(Collected data):
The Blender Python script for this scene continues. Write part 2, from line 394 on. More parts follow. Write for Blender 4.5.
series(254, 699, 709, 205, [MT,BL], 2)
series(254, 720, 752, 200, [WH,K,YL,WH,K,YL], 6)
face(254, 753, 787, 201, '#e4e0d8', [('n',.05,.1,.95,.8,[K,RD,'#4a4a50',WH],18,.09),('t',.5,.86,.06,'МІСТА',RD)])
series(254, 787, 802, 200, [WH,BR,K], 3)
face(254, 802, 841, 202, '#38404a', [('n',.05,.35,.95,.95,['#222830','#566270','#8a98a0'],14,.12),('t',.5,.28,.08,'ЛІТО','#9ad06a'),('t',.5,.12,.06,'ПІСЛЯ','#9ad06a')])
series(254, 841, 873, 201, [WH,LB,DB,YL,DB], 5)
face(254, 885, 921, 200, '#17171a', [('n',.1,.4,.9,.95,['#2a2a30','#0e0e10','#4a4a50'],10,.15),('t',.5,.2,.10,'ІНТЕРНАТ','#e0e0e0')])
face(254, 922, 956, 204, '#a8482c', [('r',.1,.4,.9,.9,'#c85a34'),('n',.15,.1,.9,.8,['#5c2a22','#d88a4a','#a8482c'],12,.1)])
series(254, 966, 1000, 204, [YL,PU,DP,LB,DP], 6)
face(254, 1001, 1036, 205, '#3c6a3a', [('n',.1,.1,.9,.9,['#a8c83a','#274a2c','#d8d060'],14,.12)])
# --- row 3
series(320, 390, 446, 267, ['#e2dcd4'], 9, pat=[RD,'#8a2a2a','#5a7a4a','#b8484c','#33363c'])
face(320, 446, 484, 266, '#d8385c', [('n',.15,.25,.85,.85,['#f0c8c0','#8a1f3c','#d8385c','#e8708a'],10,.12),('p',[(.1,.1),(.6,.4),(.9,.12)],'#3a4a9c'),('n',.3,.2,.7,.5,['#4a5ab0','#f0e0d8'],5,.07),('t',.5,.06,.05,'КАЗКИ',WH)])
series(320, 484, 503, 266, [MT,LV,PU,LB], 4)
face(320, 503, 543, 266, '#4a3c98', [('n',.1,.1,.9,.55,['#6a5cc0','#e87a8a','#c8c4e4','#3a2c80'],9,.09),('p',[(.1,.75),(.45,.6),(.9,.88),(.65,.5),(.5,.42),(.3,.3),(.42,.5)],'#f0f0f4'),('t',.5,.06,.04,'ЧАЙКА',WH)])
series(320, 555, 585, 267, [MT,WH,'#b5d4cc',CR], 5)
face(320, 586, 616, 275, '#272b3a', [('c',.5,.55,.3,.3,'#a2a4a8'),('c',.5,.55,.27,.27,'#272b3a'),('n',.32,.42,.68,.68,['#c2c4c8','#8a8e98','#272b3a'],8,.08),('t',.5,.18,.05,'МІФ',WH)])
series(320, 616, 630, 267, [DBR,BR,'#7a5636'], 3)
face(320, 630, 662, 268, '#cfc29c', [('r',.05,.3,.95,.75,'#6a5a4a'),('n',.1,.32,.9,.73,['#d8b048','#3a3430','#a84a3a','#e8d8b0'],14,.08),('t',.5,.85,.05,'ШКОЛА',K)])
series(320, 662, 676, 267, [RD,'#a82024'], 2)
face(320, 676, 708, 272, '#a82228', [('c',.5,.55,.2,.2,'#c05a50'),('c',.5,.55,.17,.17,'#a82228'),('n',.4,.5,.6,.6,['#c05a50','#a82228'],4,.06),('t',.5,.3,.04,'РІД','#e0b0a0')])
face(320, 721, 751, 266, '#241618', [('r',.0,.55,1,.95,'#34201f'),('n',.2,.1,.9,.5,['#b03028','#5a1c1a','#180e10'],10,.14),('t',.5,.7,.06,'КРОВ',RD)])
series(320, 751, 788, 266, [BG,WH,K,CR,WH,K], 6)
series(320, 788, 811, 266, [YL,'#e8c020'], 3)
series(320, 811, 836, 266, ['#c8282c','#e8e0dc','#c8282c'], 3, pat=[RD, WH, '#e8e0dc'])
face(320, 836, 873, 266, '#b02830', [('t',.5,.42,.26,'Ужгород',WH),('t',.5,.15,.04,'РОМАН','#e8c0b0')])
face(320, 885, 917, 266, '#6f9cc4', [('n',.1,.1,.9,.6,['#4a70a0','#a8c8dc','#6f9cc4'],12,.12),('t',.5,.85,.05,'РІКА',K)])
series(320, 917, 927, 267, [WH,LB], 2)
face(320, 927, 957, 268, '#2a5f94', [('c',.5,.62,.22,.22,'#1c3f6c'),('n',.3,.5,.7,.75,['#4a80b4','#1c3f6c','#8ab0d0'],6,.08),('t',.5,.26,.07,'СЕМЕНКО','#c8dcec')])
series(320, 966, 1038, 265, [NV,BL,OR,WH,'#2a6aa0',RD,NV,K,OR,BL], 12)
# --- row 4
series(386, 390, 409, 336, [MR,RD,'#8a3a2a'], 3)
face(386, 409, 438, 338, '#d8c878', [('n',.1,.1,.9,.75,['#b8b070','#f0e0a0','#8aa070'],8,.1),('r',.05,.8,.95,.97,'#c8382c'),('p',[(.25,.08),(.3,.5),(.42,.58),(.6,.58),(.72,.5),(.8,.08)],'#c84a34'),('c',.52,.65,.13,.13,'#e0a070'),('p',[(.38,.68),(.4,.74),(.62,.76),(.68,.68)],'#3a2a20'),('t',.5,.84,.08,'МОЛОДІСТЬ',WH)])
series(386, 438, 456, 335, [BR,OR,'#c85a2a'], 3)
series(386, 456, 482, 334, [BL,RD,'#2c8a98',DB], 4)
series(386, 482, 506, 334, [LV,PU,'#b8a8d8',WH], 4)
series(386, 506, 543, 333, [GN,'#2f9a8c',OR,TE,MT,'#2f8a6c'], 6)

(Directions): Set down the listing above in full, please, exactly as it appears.

(Result of the exercise):
The Blender Python script for this scene continues. Write part 2, from line 394 on. More parts follow. Write for Blender 4.5.
series(254, 699, 709, 205, [MT,BL], 2)
series(254, 720, 752, 200, [WH,K,YL,WH,K,YL], 6)
face(254, 753, 787, 201, '#e4e0d8', [('n',.05,.1,.95,.8,[K,RD,'#4a4a50',WH],18,.09),('t',.5,.86,.06,'МІСТА',RD)])
series(254, 787, 802, 200, [WH,BR,K], 3)
face(254, 802, 841, 202, '#38404a', [('n',.05,.35,.95,.95,['#222830','#566270','#8a98a0'],14,.12),('t',.5,.28,.08,'ЛІТО','#9ad06a'),('t',.5,.12,.06,'ПІСЛЯ','#9ad06a')])
series(254, 841, 873, 201, [WH,LB,DB,YL,DB], 5)
face(254, 885, 921, 200, '#17171a', [('n',.1,.4,.9,.95,['#2a2a30','#0e0e10','#4a4a50'],10,.15),('t',.5,.2,.10,'ІНТЕРНАТ','#e0e0e0')])
face(254, 922, 956, 204, '#a8482c', [('r',.1,.4,.9,.9,'#c85a34'),('n',.15,.1,.9,.8,['#5c2a22','#d88a4a','#a8482c'],12,.1)])
series(254, 966, 1000, 204, [YL,PU,DP,LB,DP], 6)
face(254, 1001, 1036, 205, '#3c6a3a', [('n',.1,.1,.9,.9,['#a8c83a','#274a2c','#d8d060'],14,.12)])
# --- row 3
series(320, 390, 446, 267, ['#e2dcd4'], 9, pat=[RD,'#8a2a2a','#5a7a4a','#b8484c','#33363c'])
face(320, 446, 484, 266, '#d8385c', [('n',.15,.25,.85,.85,['#f0c8c0','#8a1f3c','#d8385c','#e8708a'],10,.12),('p',[(.1,.1),(.6,.4),(.9,.12)],'#3a4a9c'),('n',.3,.2,.7,.5,['#4a5ab0','#f0e0d8'],5,.07),('t',.5,.06,.05,'КАЗКИ',WH)])
series(320, 484, 503, 266, [MT,LV,PU,LB], 4)
face(320, 503, 543, 266, '#4a3c98', [('n',.1,.1,.9,.55,['#6a5cc0','#e87a8a','#c8c4e4','#3a2c80'],9,.09),('p',[(.1,.75),(.45,.6),(.9,.88),(.65,.5),(.5,.42),(.3,.3),(.42,.5)],'#f0f0f4'),('t',.5,.06,.04,'ЧАЙКА',WH)])
series(320, 555, 585, 267, [MT,WH,'#b5d4cc',CR], 5)
face(320, 586, 616, 275, '#272b3a', [('c',.5,.55,.3,.3,'#a2a4a8'),('c',.5,.55,.27,.27,'#272b3a'),('n',.32,.42,.68,.68,['#c2c4c8','#8a8e98','#272b3a'],8,.08),('t',.5,.18,.05,'МІФ',WH)])
series(320, 616, 630, 267, [DBR,BR,'#7a5636'], 3)
face(320, 630, 662, 268, '#cfc29c', [('r',.05,.3,.95,.75,'#6a5a4a'),('n',.1,.32,.9,.73,['#d8b048','#3a3430','#a84a3a','#e8d8b0'],14,.08),('t',.5,.85,.05,'ШКОЛА',K)])
series(320, 662, 676, 267, [RD,'#a82024'], 2)
face(320, 676, 708, 272, '#a82228', [('c',.5,.55,.2,.2,'#c05a50'),('c',.5,.55,.17,.17,'#a82228'),('n',.4,.5,.6,.6,['#c05a50','#a82228'],4,.06),('t',.5,.3,.04,'РІД','#e0b0a0')])
face(320, 721, 751, 266, '#241618', [('r',.0,.55,1,.95,'#34201f'),('n',.2,.1,.9,.5,['#b03028','#5a1c1a','#180e10'],10,.14),('t',.5,.7,.06,'КРОВ',RD)])
series(320, 751, 788, 266, [BG,WH,K,CR,WH,K], 6)
series(320, 788, 811, 266, [YL,'#e8c020'], 3)
series(320, 811, 836, 266, ['#c8282c','#e8e0dc','#c8282c'], 3, pat=[RD, WH, '#e8e0dc'])
face(320, 836, 873, 266, '#b02830', [('t',.5,.42,.26,'Ужгород',WH),('t',.5,.15,.04,'РОМАН','#e8c0b0')])
face(320, 885, 917, 266, '#6f9cc4', [('n',.1,.1,.9,.6,['#4a70a0','#a8c8dc','#6f9cc4'],12,.12),('t',.5,.85,.05,'РІКА',K)])
series(320, 917, 927, 267, [WH,LB], 2)
face(320, 927, 957, 268, '#2a5f94', [('c',.5,.62,.22,.22,'#1c3f6c'),('n',.3,.5,.7,.75,['#4a80b4','#1c3f6c','#8ab0d0'],6,.08),('t',.5,.26,.07,'СЕМЕНКО','#c8dcec')])
series(320, 966, 1038, 265, [NV,BL,OR,WH,'#2a6aa0',RD,NV,K,OR,BL], 12)
# --- row 4
series(386, 390, 409, 336, [MR,RD,'#8a3a2a'], 3)
face(386, 409, 438, 338, '#d8c878', [('n',.1,.1,.9,.75,['#b8b070','#f0e0a0','#8aa070'],8,.1),('r',.05,.8,.95,.97,'#c8382c'),('p',[(.25,.08),(.3,.5),(.42,.58),(.6,.58),(.72,.5),(.8,.08)],'#c84a34'),('c',.52,.65,.13,.13,'#e0a070'),('p',[(.38,.68),(.4,.74),(.62,.76),(.68,.68)],'#3a2a20'),('t',.5,.84,.08,'МОЛОДІСТЬ',WH)])
series(386, 438, 456, 335, [BR,OR,'#c85a2a'], 3)
series(386, 456, 482, 334, [BL,RD,'#2c8a98',DB], 4)
series(386, 482, 506, 334, [LV,PU,'#b8a8d8',WH], 4)
series(386, 506, 543, 333, [GN,'#2f9a8c',OR,TE,MT,'#2f8a6c'], 6)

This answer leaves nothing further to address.